ABD ve müttefikleri, bir NATO üyesi ülke saldırıya uğramadıkça Ukrayna’daki savaşa askeri olarak katılmayacaklarını vurgulasalar da bu durum, Batı’nın Rusya’nın gerilimi daha fazla tırmanmasıyla ilgili endişelerini ortadan kaldırmıyor. Bir yandan yapılan ekonomik yaptırımlar nedeniyle rublenin değeri eşi benzeri görülmemiş seviyelere düştü. Rus Merkez Bankası, para birimindeki bozulmayı durdurmak ve yurt dışındaki Rus bankalarına mevduat akışını önlemek için faiz oranını yüzde 20’ye yükseltti.
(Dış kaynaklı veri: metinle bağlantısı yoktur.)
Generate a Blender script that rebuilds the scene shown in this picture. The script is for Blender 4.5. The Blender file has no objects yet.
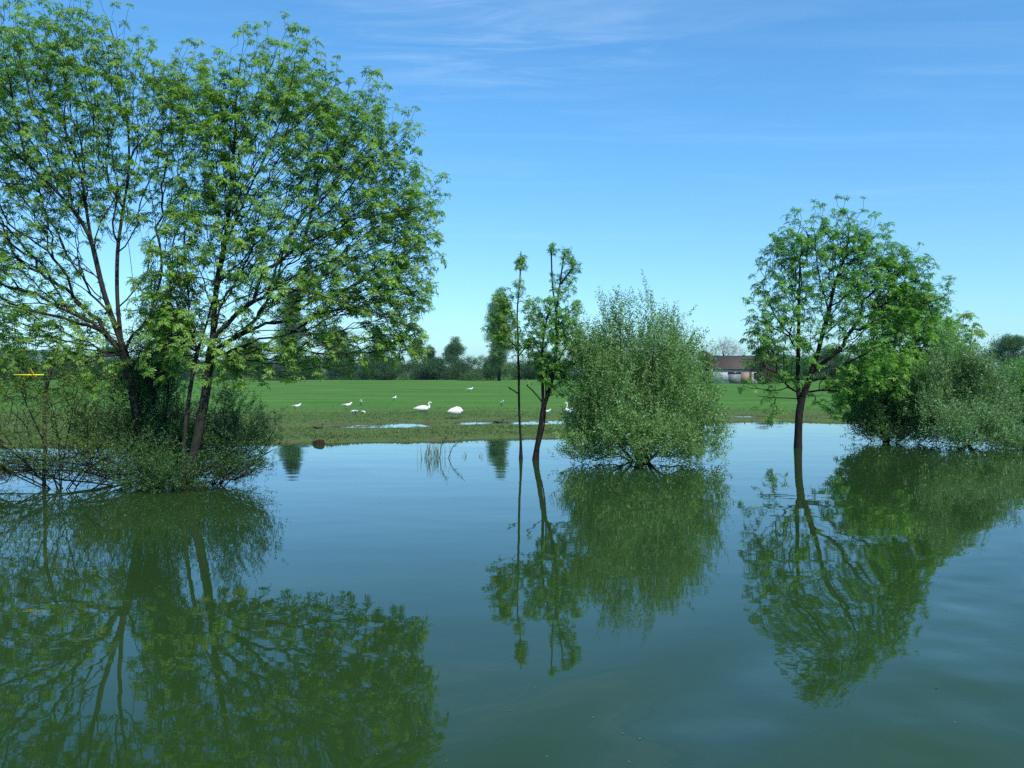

Rus hisse senedi piyasaları da tarihinin en kötü düşüşünü yaşadı ve yüzde 33’lük bir değer kaybetti. Ardından kredi derecelendirme kuruluşu Standard&Poor’s, Rusya’nın notunu da sert bir şekilde düşürdü.
SONUÇ OLARAK
Washington ve müttefikleri tarafından uygulanan yaptırımların yüksek maliyeti, muhtemelen Putin’i Ukrayna’yı boyunduruk altına alma hedefinden caydırmayacak. Yaptırımlar, imkanları Rusya’dan çok daha küçük olan ülkelerin politikalarını değiştirmeyi başaramadı. Saddam Hüseyin yönetimindeki Irak, Kuzey Kore, İran ve Suriye’de olduğu gibi. Büyüklük açısından Rus ekonomisi, 1.7 trilyon dolar büyüklüğüyle dünyanın on birincisidir ve bu, ona uluslararası ekonominin istikrarını etkileyebilecek bir imkan kazandırmaktadır.
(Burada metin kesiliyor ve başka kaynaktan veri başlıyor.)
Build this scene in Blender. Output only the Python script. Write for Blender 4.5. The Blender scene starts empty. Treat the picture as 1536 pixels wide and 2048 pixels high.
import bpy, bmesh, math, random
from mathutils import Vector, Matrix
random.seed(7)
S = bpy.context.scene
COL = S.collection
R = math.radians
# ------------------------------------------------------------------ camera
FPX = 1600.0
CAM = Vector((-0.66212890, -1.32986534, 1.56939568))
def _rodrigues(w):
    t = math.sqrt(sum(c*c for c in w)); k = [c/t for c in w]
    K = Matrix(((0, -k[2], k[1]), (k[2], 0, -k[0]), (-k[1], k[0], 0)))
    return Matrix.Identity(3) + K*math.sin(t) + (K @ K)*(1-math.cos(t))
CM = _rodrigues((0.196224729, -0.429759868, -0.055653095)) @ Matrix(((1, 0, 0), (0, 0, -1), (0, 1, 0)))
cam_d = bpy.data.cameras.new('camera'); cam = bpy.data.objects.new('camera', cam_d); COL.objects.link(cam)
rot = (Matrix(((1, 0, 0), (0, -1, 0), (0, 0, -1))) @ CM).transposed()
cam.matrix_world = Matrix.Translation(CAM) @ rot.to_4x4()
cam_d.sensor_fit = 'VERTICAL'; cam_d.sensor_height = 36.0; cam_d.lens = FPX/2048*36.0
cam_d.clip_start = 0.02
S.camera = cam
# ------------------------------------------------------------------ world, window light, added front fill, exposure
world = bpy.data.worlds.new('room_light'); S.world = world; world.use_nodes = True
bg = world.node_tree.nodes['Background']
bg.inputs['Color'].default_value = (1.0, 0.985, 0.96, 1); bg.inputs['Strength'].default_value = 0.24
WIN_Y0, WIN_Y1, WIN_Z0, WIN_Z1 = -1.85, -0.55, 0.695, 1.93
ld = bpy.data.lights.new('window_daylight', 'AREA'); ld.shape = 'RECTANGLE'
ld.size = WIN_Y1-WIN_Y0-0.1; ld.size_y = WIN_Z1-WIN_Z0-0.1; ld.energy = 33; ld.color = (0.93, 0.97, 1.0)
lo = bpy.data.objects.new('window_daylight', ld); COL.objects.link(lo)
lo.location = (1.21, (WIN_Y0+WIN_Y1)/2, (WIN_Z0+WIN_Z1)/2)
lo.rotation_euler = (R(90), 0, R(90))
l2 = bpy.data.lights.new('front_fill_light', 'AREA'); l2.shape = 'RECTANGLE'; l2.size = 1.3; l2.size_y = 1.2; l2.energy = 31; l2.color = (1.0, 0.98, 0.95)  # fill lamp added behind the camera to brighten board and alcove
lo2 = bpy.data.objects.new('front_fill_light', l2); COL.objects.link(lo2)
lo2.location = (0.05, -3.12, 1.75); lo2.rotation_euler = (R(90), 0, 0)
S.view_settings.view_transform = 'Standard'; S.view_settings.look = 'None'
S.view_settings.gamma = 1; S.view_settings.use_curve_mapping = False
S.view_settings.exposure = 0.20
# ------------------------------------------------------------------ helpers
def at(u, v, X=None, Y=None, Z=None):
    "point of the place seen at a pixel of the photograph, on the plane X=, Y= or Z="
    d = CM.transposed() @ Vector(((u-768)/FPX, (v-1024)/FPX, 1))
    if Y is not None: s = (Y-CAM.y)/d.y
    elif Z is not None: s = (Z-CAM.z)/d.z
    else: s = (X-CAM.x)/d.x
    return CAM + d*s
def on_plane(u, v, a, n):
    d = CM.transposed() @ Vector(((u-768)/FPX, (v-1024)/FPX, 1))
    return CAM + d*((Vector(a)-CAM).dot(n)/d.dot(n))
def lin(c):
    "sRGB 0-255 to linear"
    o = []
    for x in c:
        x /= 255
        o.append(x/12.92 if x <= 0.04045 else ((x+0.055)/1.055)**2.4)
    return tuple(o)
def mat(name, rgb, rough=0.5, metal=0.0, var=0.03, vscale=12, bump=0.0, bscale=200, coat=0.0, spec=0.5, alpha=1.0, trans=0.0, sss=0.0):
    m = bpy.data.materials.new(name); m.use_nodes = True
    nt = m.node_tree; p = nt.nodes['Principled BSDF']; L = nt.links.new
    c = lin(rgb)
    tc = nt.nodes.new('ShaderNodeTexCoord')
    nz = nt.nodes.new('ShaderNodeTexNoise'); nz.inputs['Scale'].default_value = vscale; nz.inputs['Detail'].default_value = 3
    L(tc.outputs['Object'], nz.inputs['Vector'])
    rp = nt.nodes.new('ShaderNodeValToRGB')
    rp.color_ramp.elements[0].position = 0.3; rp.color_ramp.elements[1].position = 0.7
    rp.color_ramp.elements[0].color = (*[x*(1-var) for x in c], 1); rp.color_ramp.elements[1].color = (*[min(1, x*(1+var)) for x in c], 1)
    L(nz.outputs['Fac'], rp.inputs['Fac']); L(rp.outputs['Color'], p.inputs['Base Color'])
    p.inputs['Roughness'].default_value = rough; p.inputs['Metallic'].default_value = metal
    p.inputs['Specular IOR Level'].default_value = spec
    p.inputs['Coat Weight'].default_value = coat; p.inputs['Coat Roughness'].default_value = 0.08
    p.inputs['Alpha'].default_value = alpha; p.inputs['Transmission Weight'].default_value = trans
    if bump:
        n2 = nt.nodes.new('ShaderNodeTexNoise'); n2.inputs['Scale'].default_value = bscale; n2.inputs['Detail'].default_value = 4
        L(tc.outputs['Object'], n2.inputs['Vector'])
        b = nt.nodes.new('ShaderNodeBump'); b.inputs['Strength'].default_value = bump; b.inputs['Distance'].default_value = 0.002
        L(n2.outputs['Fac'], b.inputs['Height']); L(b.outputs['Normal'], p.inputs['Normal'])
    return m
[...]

Moskova, NATO’nun sınırlarında yeni genişlemeler yapmayacağına dair net taahhütler alana kadar muhtemelen durmayacak. Atılan adımlar Putin’in tecrit ve kuşatma hissini artırıyor ve bazı Batılı çevreler bu durumun onu gerginliği daha fazla tırmanmaya iteceğinden korkuyor. Görünen o ki, Kremlin kısa vadede Ukrayna’dan cumhurbaşkanının ve hükümetin istifası, ordusunun silahsızlandırılması ve tarafsız kalma gibi mümkün olan en büyük tavizleri almaya çalışıyor. Ancak her halükarda, Ukrayna’nın işgalinin bedeli, kendisine uygulanan benzeri görülmemiş yaptırımlar ve yıllarca onu tüketen bir bataklığa girme olasılığı nedeniyle Rusya için büyük olacaktır. Özellikle Çin hariç, desteklerine güvenebileceği güçlü müttefiklerin yokluğunda.
Çin, Doğu Avrupa’da NATO’yu genişletme girişimlerini ve Hint-Pasifik bölgesinde artan rolünü reddetmesine rağmen, Rusya’nın Ukrayna’yı işgalini desteklemedi. Çin, Rusya’ya yönelik yaptırımlara uymayacağını ve petrolünü satın almaya devam edebileceğini ve belki de ona kredi verebileceğini açıklamış olsa da Avrupa ve ABD ile olan önemli ticari çıkarları göz önüne alındığında, beklentiler Batı yaptırımlarına açıkça karşı gelmeyeceği yönünde.